First in Class – University of Sharjah


he University of Sharjah (UoS) was established in 1997. Today it supports over 14,000 students, which makes its network infrastructure fundamental to the running of the organisation, delivering critical applications to both students and university employees.

The university is keen to attract students from all over the region, which means high quality IT services and 24/7 mobile access to applications are also critical from a business perspective. When the legacy network struggled to cope with changing demands from students, UoS recently upgraded its wireless network infrastructure that is designed to deliver high reliability and operational efficiency for the most demanding environments.

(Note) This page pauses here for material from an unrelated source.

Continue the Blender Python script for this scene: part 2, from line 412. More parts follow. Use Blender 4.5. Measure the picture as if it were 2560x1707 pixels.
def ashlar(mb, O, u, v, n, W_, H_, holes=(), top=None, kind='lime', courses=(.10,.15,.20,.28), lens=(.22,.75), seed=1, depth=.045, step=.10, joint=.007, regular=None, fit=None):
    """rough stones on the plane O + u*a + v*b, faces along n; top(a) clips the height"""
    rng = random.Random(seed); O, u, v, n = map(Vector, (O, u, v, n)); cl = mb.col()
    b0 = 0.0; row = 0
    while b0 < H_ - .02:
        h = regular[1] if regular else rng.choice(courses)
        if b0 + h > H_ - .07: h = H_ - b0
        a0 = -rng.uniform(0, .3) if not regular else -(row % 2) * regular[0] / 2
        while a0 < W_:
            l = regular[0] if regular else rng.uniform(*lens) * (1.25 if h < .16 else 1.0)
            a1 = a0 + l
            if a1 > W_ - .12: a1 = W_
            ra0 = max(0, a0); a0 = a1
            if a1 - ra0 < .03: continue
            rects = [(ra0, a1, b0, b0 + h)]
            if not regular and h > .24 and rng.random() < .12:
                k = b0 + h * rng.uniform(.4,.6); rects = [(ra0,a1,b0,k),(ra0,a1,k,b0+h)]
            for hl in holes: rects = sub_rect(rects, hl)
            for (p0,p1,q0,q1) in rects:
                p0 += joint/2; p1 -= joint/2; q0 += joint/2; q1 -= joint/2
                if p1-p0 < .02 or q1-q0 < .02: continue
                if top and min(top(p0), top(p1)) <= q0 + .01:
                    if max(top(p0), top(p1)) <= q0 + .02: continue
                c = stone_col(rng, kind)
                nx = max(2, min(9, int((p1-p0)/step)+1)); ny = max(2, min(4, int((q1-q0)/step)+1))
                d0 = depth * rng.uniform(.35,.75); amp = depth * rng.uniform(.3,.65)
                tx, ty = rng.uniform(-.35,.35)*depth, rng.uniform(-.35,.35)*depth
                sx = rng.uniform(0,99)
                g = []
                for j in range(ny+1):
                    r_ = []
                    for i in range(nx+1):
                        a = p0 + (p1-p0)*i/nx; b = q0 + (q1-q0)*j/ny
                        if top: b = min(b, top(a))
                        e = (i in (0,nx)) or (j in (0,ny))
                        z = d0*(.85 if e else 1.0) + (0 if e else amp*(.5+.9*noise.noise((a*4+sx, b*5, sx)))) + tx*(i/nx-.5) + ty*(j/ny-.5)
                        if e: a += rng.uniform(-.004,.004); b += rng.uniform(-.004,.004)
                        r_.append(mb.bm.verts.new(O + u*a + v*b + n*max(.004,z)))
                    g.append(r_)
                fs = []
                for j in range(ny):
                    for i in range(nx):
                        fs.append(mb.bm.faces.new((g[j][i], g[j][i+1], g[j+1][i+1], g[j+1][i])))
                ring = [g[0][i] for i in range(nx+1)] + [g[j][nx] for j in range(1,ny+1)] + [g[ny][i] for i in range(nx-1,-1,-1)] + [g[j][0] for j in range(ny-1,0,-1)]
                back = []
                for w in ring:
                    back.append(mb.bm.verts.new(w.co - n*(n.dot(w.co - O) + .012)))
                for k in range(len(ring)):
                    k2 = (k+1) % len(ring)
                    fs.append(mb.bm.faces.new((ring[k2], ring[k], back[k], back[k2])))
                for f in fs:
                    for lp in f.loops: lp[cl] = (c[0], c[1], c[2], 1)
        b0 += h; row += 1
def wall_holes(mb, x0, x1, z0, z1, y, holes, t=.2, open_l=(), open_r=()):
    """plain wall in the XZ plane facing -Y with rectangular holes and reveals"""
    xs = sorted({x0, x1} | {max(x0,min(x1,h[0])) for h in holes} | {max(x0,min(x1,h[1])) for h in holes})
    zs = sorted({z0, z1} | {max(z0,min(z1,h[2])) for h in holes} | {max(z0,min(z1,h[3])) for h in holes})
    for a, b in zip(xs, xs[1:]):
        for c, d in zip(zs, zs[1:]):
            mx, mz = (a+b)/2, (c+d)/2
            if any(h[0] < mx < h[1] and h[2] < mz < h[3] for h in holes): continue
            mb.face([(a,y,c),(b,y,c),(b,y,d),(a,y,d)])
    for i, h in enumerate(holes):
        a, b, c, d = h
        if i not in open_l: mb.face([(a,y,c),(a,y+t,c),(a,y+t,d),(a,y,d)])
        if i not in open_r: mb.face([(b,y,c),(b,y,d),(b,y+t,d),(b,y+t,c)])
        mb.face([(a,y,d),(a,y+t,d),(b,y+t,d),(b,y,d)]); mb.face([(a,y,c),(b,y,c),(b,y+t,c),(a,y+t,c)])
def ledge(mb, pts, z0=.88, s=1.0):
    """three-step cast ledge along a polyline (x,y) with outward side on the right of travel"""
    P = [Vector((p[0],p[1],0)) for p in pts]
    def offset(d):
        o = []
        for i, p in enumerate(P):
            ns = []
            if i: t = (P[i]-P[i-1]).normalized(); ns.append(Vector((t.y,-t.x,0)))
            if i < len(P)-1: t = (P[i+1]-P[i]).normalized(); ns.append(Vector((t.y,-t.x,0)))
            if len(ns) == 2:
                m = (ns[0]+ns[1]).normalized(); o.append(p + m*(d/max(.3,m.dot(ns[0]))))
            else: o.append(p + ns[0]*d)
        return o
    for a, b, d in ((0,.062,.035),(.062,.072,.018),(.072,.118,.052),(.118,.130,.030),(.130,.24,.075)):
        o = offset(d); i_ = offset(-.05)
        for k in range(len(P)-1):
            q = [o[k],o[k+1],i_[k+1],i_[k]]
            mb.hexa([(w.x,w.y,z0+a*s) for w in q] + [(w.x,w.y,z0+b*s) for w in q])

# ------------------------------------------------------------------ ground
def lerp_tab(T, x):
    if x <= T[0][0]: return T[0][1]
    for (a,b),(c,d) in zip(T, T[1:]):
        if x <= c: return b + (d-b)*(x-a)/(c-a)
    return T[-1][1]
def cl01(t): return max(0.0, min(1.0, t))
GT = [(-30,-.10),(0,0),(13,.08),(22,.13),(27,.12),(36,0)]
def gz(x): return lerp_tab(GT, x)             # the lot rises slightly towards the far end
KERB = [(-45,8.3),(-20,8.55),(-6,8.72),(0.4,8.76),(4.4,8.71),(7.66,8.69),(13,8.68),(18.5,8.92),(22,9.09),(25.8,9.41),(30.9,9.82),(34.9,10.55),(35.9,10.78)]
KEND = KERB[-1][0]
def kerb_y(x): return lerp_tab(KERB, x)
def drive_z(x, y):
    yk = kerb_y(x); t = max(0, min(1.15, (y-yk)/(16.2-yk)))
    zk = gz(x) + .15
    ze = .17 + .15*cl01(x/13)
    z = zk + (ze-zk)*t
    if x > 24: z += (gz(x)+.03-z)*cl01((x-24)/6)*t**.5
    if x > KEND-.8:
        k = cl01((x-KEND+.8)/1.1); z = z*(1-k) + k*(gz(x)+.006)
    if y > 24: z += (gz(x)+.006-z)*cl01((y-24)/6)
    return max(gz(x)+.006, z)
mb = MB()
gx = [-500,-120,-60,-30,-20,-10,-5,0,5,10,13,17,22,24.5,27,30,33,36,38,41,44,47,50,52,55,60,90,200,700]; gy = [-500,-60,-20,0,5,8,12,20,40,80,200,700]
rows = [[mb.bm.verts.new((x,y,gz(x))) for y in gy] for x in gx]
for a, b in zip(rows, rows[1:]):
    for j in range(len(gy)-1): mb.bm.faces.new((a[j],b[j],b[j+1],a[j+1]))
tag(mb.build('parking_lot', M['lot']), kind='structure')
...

he university has been on wireless for ten years – the initial implementation was carried out in 2004 and 2005 when 500 Access Points were deployed across all campuses,” says Osama Ahmed Hamzeh, Director of Information Technology Centre, UoS. “Today, its wireless network supports 1500 access points spanning 11 campuses, 57 buildings and an area of 28 square kilometres.”

Out of these, 700 were procured last year and 500 were replaced earlier this year with the help of EMW, which enabled 85 academic programmes to go live on Blackboard as part of the Learning Management System.

“Business-wise we needed to update the infrastructure because it wasn’t keeping up with where we needed it to take us. We wanted to modernise it so we could guarantee high quality IT services to the university. The implementation of Learning Management System was another crucial factor why we updated the network,” says Hussam Saleh, Head of Infrastructure and Operations, UoS.

EMW, which was charged with the task, made sure that there was only minimal downtime during the network upgrade process. “EMW knows how our working environment is – we have standards for cabling, patch panel so the infrastructure is ready. When changing cables, two access points are changed simultaneously so that when one is down, the traffic is routed to the other one, minimising downtime,” says Hamzeh.

The infrastructure revamp challenged the strength of signals given the layout of buildings in the university campus. The buildings are either square-shaped and equipped with four access points, dome-shaped and hexagonal on the inside with six access points or hall-shaped with two or three access points.

In May, 50 to 60 access points were installed every day with only about an hour of daily downtime. “Due to summer vacations, some buildings were not in session, which made it much easier to replace access points in these. When replacing the access points, the IT team had to make sure that the traffic passed through layers of IPS and firewall protection to make sure it was fully filtered and inspected,” adds Hamzeh.

Unsurprisingly, network security was the top concern for the university’s IT team during the whole process and IP was segregated throughout the campus while replacing access points. For example, student labs are on a different IP while the university has separate VLANs for students and data centres. This makes sure that students don’t have access to the registration servers and resolves all other security vulnerabilities. The core network switch runs on two layers of Fortinet firewall and the IT team uses load Balancers to make sure best practices are pursued when it comes to mitigating user access to the core network.

Looking back at the strength of the network infrastructure, Hamzeh proudly mentions that the entire campus runs on a redundant wireless network with the core network switch utilising 10 GB and network firewall on 40 GB. The core network switch runs on one-fourth of bandwidth speed as it is isolated from the rest of the network due to security reasons.

“Today university courses are announced on the run. The IT team is currently supporting a total of 16,000 users – 14,500 students and 1,500 faculty and faculty. The WAN is further bifurcated amongst schools so a student’s IP can be traced to the school he or she belongs to,” says Hamzeh.

The university’s infrastructure is heterogeneous in nature. “We have made sure that all the different technologies in the network are compatible and one bug doesn’t take down the network because we don’t have a uniform system,” says Hamzeh. As part of its longer-term networking strategy, the university has plans to move to the cloud to take advantage of the flexible and robust platform it offers to keep pace with the growing demands from students and spikes in traffic.

Summarising the team’s strategic outlook for the next five years, Hamzeh says with confidence that the existing infrastructure will soon be ready for BYOD. “With a solid network footing, we are now ready to consider adding a BYOD capability to the infrastructure. We are still in the planning phase as we will have to add access points – security becomes crucial as we have to be able trace and tackle any suspicious activity before it becomes a threat. Most importantly, BYOD demands adapting university applications to run on all screens – this is where Saas will come of use. Virtual classrooms and virtual desktop applications will also make use of Saas hosted on VMware. Procurement has been done. Implementation is on hold as users have to be educated first,” Hamzeh explained. Moving forward, the team is currently getting the infrastructure ready for a uniform security structure so that the security protocols in place can address proactively both internal and external breaches under one umbrella policy. “With EMW by our side, the possibility of such a comprehensive and futuristic learning environment doesn’t seem far,” Hamzeh adds.